Book Review: "On Writing" by Stephen King

I'm sad to admit that this review is the first novel that I have read and reviewed for this blog in months and that it took me a few of those months just to finish "On Writing." I assure you, that fact has nothing to do with the quality of King's nonfiction work and everything to do with me slacking on my reading. Nonetheless, I am now done and have learned a few things about writing, but more about Stephen King.

The first part of "On Writing" is a mish mash of anecdotes from Mr. King's childhood, school years, early romance with Mrs. King, early marriage and early writing career. Some of you aspiring writers may read some of this and think, "Oh, crap! I didn't run a hodgepodge newspaper with my brother out of my mother's basement when I was a kid. I still had not thought of becoming a writer yet." Don't worry about it. I doubt Stephen King gave us a window into his life so we could compare him to ourselves. Besides, we can't all be Kings. There can be only one. (Yeah, I went there.)

After these characteristically brilliant disguised as blue-collar passages, Stephen King gets down to the writing part of "On Writing." His advice is rarely technical. You will only see a few words of advice about grammar. Apparently, Stephen King hates the passive voice. What you will see is advice about the meat and potatoes of your writing. He talks about the story. In short, he tells the reader to figure out what they are saying and say it. He says to be honest. Take these pearls of wisdom. They come from, in my opinion, the biggest oyster in the sea. Oh, and this is not a book about technical writing.

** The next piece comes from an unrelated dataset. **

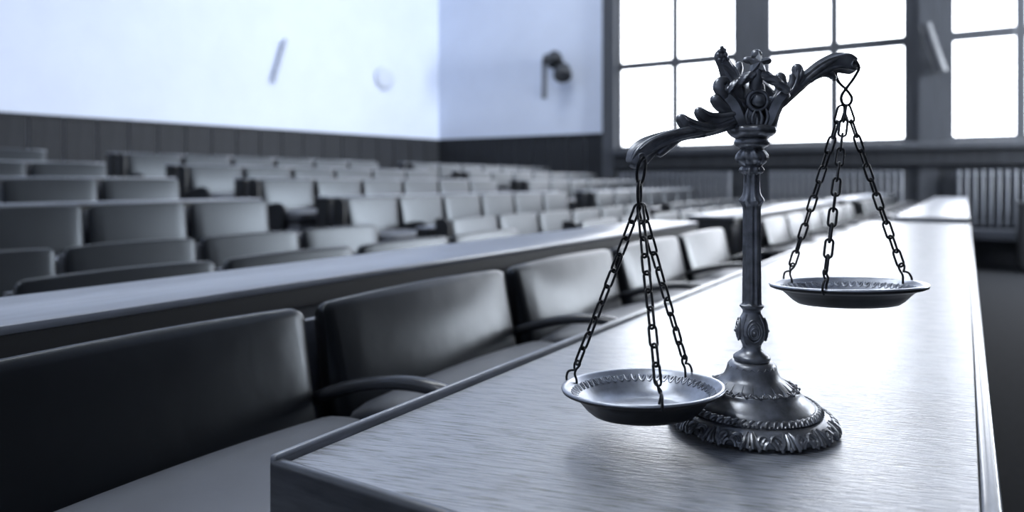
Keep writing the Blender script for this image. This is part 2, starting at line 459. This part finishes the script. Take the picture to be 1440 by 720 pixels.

Stephen King is not going to tell you how to go about writing a vacuum cleaner manual. You're on your own there.

Throughout the writing advice and beyond, Stephen King continues to add anecdotes about his life and career. He also adds bits that he has heard from other authors and even moviemakers. Then things get tough for Stevie (as he often refers to himself, but I only jokingly dare to refer to him). You see, while he was writing "On Writing," he was struck by a man driving a Dodge van and quite nearly died. He speaks about this harrowing experience near the end of the novel. Thankfully, he lived to write another day. Yes, I'm selfish, I know.

So, whether you are a freak that wants to read about someone's hardships, an aspiring writer or just a fan of Stephen King, get it, read it and let others borrow it. Now I'm off to read "The Wind Through the Keyhole" and then the list of books King suggested at the end of "On Writing." Get ready for more reviews!